(Scene script records)
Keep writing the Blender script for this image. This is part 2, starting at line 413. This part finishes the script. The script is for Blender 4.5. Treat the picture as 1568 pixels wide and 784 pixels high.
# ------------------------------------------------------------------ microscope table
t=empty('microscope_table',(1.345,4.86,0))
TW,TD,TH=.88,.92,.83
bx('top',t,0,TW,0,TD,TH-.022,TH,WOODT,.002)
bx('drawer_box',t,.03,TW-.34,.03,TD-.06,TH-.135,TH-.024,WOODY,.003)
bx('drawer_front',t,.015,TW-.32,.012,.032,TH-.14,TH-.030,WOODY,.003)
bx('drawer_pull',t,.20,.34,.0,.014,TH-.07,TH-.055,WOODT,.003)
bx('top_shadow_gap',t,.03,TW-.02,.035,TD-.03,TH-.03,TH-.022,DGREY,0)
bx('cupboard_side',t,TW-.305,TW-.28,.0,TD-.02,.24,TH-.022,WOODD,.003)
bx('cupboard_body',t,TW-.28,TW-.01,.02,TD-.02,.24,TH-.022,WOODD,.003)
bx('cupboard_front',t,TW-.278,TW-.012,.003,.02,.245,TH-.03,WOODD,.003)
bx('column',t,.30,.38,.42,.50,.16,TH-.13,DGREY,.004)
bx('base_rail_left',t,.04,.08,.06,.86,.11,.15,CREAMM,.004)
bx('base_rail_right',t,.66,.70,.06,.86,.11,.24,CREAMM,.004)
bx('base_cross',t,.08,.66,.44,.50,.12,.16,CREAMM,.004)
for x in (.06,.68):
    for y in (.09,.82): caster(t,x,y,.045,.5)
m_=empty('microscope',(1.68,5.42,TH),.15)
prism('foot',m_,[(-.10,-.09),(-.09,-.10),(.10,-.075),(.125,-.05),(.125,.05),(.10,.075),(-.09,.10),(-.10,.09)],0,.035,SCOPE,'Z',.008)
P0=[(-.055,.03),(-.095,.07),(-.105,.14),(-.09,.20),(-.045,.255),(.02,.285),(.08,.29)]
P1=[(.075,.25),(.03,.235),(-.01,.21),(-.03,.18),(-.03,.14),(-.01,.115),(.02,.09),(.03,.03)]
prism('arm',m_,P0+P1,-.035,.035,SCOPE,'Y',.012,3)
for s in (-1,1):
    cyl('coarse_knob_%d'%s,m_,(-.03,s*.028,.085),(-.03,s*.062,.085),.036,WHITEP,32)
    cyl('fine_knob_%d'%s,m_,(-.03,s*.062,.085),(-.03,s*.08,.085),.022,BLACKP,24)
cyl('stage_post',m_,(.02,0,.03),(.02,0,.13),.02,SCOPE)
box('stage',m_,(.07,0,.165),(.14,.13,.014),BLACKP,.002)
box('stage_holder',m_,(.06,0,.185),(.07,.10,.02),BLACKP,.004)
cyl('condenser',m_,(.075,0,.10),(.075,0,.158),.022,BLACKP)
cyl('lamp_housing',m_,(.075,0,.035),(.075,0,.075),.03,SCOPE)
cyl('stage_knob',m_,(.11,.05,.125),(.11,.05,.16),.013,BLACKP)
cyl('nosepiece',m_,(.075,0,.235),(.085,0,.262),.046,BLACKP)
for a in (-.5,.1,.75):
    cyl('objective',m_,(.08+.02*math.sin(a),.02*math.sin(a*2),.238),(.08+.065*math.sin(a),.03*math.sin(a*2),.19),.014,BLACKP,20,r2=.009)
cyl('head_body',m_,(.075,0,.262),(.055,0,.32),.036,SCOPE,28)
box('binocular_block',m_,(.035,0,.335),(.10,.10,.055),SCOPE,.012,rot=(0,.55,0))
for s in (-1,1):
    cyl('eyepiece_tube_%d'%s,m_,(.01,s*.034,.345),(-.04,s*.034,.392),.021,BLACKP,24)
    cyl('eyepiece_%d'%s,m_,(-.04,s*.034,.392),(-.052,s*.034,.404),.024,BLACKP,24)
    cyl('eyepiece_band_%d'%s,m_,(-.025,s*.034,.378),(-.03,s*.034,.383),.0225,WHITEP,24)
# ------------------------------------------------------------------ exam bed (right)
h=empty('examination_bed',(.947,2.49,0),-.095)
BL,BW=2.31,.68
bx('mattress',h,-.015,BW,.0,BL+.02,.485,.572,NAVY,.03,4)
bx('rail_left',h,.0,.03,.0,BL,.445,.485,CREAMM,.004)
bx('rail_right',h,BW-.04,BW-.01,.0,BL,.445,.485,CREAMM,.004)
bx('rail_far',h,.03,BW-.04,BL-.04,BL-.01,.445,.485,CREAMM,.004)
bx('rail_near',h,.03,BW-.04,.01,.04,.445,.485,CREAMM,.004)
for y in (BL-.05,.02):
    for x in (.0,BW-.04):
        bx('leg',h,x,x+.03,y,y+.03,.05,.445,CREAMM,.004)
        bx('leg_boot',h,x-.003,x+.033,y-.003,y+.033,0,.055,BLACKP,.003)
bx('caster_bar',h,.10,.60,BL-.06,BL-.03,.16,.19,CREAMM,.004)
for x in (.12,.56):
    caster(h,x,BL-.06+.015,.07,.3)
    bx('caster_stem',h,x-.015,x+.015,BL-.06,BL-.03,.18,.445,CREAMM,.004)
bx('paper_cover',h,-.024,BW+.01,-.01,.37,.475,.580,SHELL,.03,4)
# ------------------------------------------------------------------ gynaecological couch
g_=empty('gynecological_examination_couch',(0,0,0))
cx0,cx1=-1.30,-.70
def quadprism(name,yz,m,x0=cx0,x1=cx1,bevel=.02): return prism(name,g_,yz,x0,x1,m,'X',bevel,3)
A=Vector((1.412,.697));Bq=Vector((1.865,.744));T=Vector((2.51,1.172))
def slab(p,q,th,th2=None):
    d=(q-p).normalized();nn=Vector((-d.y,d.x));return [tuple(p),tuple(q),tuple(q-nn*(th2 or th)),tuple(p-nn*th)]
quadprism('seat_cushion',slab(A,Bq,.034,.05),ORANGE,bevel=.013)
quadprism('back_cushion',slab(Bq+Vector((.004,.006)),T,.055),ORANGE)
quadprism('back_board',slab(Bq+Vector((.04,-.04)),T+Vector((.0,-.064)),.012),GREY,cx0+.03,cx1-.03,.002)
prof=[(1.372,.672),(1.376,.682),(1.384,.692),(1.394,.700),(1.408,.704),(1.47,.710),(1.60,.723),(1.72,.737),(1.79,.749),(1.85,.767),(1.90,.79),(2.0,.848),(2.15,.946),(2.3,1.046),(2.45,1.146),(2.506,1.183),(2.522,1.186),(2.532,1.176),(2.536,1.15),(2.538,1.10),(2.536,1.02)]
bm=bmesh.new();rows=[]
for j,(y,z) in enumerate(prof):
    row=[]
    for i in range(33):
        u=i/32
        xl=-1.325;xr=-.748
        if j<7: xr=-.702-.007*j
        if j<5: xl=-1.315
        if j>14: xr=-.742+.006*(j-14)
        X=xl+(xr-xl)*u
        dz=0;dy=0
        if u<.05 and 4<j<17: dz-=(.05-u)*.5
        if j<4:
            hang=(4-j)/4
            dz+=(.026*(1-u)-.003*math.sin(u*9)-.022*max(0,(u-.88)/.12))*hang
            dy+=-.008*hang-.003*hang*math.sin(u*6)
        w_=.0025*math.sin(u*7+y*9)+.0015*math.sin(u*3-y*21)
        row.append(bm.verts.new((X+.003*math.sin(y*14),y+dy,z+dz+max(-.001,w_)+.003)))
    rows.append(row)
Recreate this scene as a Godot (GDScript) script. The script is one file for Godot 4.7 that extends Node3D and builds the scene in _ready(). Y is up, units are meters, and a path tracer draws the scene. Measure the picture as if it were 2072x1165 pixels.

» **Directions**
What is needed here is an exact reproduction of all the entries.

» **Written answer**
Keep writing the Blender script for this image. This is part 2, starting at line 413. This part finishes the script. The script is for Blender 4.5. Treat the picture as 1568 pixels wide and 784 pixels high.
# ------------------------------------------------------------------ microscope table
t=empty('microscope_table',(1.345,4.86,0))
TW,TD,TH=.88,.92,.83
bx('top',t,0,TW,0,TD,TH-.022,TH,WOODT,.002)
bx('drawer_box',t,.03,TW-.34,.03,TD-.06,TH-.135,TH-.024,WOODY,.003)
bx('drawer_front',t,.015,TW-.32,.012,.032,TH-.14,TH-.030,WOODY,.003)
bx('drawer_pull',t,.20,.34,.0,.014,TH-.07,TH-.055,WOODT,.003)
bx('top_shadow_gap',t,.03,TW-.02,.035,TD-.03,TH-.03,TH-.022,DGREY,0)
bx('cupboard_side',t,TW-.305,TW-.28,.0,TD-.02,.24,TH-.022,WOODD,.003)
bx('cupboard_body',t,TW-.28,TW-.01,.02,TD-.02,.24,TH-.022,WOODD,.003)
bx('cupboard_front',t,TW-.278,TW-.012,.003,.02,.245,TH-.03,WOODD,.003)
bx('column',t,.30,.38,.42,.50,.16,TH-.13,DGREY,.004)
bx('base_rail_left',t,.04,.08,.06,.86,.11,.15,CREAMM,.004)
bx('base_rail_right',t,.66,.70,.06,.86,.11,.24,CREAMM,.004)
bx('base_cross',t,.08,.66,.44,.50,.12,.16,CREAMM,.004)
for x in (.06,.68):
    for y in (.09,.82): caster(t,x,y,.045,.5)
m_=empty('microscope',(1.68,5.42,TH),.15)
prism('foot',m_,[(-.10,-.09),(-.09,-.10),(.10,-.075),(.125,-.05),(.125,.05),(.10,.075),(-.09,.10),(-.10,.09)],0,.035,SCOPE,'Z',.008)
P0=[(-.055,.03),(-.095,.07),(-.105,.14),(-.09,.20),(-.045,.255),(.02,.285),(.08,.29)]
P1=[(.075,.25),(.03,.235),(-.01,.21),(-.03,.18),(-.03,.14),(-.01,.115),(.02,.09),(.03,.03)]
prism('arm',m_,P0+P1,-.035,.035,SCOPE,'Y',.012,3)
for s in (-1,1):
    cyl('coarse_knob_%d'%s,m_,(-.03,s*.028,.085),(-.03,s*.062,.085),.036,WHITEP,32)
    cyl('fine_knob_%d'%s,m_,(-.03,s*.062,.085),(-.03,s*.08,.085),.022,BLACKP,24)
cyl('stage_post',m_,(.02,0,.03),(.02,0,.13),.02,SCOPE)
box('stage',m_,(.07,0,.165),(.14,.13,.014),BLACKP,.002)
box('stage_holder',m_,(.06,0,.185),(.07,.10,.02),BLACKP,.004)
cyl('condenser',m_,(.075,0,.10),(.075,0,.158),.022,BLACKP)
cyl('lamp_housing',m_,(.075,0,.035),(.075,0,.075),.03,SCOPE)
cyl('stage_knob',m_,(.11,.05,.125),(.11,.05,.16),.013,BLACKP)
cyl('nosepiece',m_,(.075,0,.235),(.085,0,.262),.046,BLACKP)
for a in (-.5,.1,.75):
    cyl('objective',m_,(.08+.02*math.sin(a),.02*math.sin(a*2),.238),(.08+.065*math.sin(a),.03*math.sin(a*2),.19),.014,BLACKP,20,r2=.009)
cyl('head_body',m_,(.075,0,.262),(.055,0,.32),.036,SCOPE,28)
box('binocular_block',m_,(.035,0,.335),(.10,.10,.055),SCOPE,.012,rot=(0,.55,0))
for s in (-1,1):
    cyl('eyepiece_tube_%d'%s,m_,(.01,s*.034,.345),(-.04,s*.034,.392),.021,BLACKP,24)
    cyl('eyepiece_%d'%s,m_,(-.04,s*.034,.392),(-.052,s*.034,.404),.024,BLACKP,24)
    cyl('eyepiece_band_%d'%s,m_,(-.025,s*.034,.378),(-.03,s*.034,.383),.0225,WHITEP,24)
# ------------------------------------------------------------------ exam bed (right)
h=empty('examination_bed',(.947,2.49,0),-.095)
BL,BW=2.31,.68
bx('mattress',h,-.015,BW,.0,BL+.02,.485,.572,NAVY,.03,4)
bx('rail_left',h,.0,.03,.0,BL,.445,.485,CREAMM,.004)
bx('rail_right',h,BW-.04,BW-.01,.0,BL,.445,.485,CREAMM,.004)
bx('rail_far',h,.03,BW-.04,BL-.04,BL-.01,.445,.485,CREAMM,.004)
bx('rail_near',h,.03,BW-.04,.01,.04,.445,.485,CREAMM,.004)
for y in (BL-.05,.02):
    for x in (.0,BW-.04):
        bx('leg',h,x,x+.03,y,y+.03,.05,.445,CREAMM,.004)
        bx('leg_boot',h,x-.003,x+.033,y-.003,y+.033,0,.055,BLACKP,.003)
bx('caster_bar',h,.10,.60,BL-.06,BL-.03,.16,.19,CREAMM,.004)
for x in (.12,.56):
    caster(h,x,BL-.06+.015,.07,.3)
    bx('caster_stem',h,x-.015,x+.015,BL-.06,BL-.03,.18,.445,CREAMM,.004)
bx('paper_cover',h,-.024,BW+.01,-.01,.37,.475,.580,SHELL,.03,4)
# ------------------------------------------------------------------ gynaecological couch
g_=empty('gynecological_examination_couch',(0,0,0))
cx0,cx1=-1.30,-.70
def quadprism(name,yz,m,x0=cx0,x1=cx1,bevel=.02): return prism(name,g_,yz,x0,x1,m,'X',bevel,3)
A=Vector((1.412,.697));Bq=Vector((1.865,.744));T=Vector((2.51,1.172))
def slab(p,q,th,th2=None):
    d=(q-p).normalized();nn=Vector((-d.y,d.x));return [tuple(p),tuple(q),tuple(q-nn*(th2 or th)),tuple(p-nn*th)]
quadprism('seat_cushion',slab(A,Bq,.034,.05),ORANGE,bevel=.013)
quadprism('back_cushion',slab(Bq+Vector((.004,.006)),T,.055),ORANGE)
quadprism('back_board',slab(Bq+Vector((.04,-.04)),T+Vector((.0,-.064)),.012),GREY,cx0+.03,cx1-.03,.002)
prof=[(1.372,.672),(1.376,.682),(1.384,.692),(1.394,.700),(1.408,.704),(1.47,.710),(1.60,.723),(1.72,.737),(1.79,.749),(1.85,.767),(1.90,.79),(2.0,.848),(2.15,.946),(2.3,1.046),(2.45,1.146),(2.506,1.183),(2.522,1.186),(2.532,1.176),(2.536,1.15),(2.538,1.10),(2.536,1.02)]
bm=bmesh.new();rows=[]
for j,(y,z) in enumerate(prof):
    row=[]
    for i in range(33):
        u=i/32
        xl=-1.325;xr=-.748
        if j<7: xr=-.702-.007*j
        if j<5: xl=-1.315
        if j>14: xr=-.742+.006*(j-14)
        X=xl+(xr-xl)*u
        dz=0;dy=0
        if u<.05 and 4<j<17: dz-=(.05-u)*.5
        if j<4:
            hang=(4-j)/4
            dz+=(.026*(1-u)-.003*math.sin(u*9)-.022*max(0,(u-.88)/.12))*hang
            dy+=-.008*hang-.003*hang*math.sin(u*6)
        w_=.0025*math.sin(u*7+y*9)+.0015*math.sin(u*3-y*21)
        row.append(bm.verts.new((X+.003*math.sin(y*14),y+dy,z+dz+max(-.001,w_)+.003)))
    rows.append(row)
Recreate this scene as a Godot (GDScript) script. The script is one file for Godot 4.7 that extends Node3D and builds the scene in _ready(). Y is up, units are meters, and a path tracer draws the scene. Measure the picture as if it were 2072x1165 pixels.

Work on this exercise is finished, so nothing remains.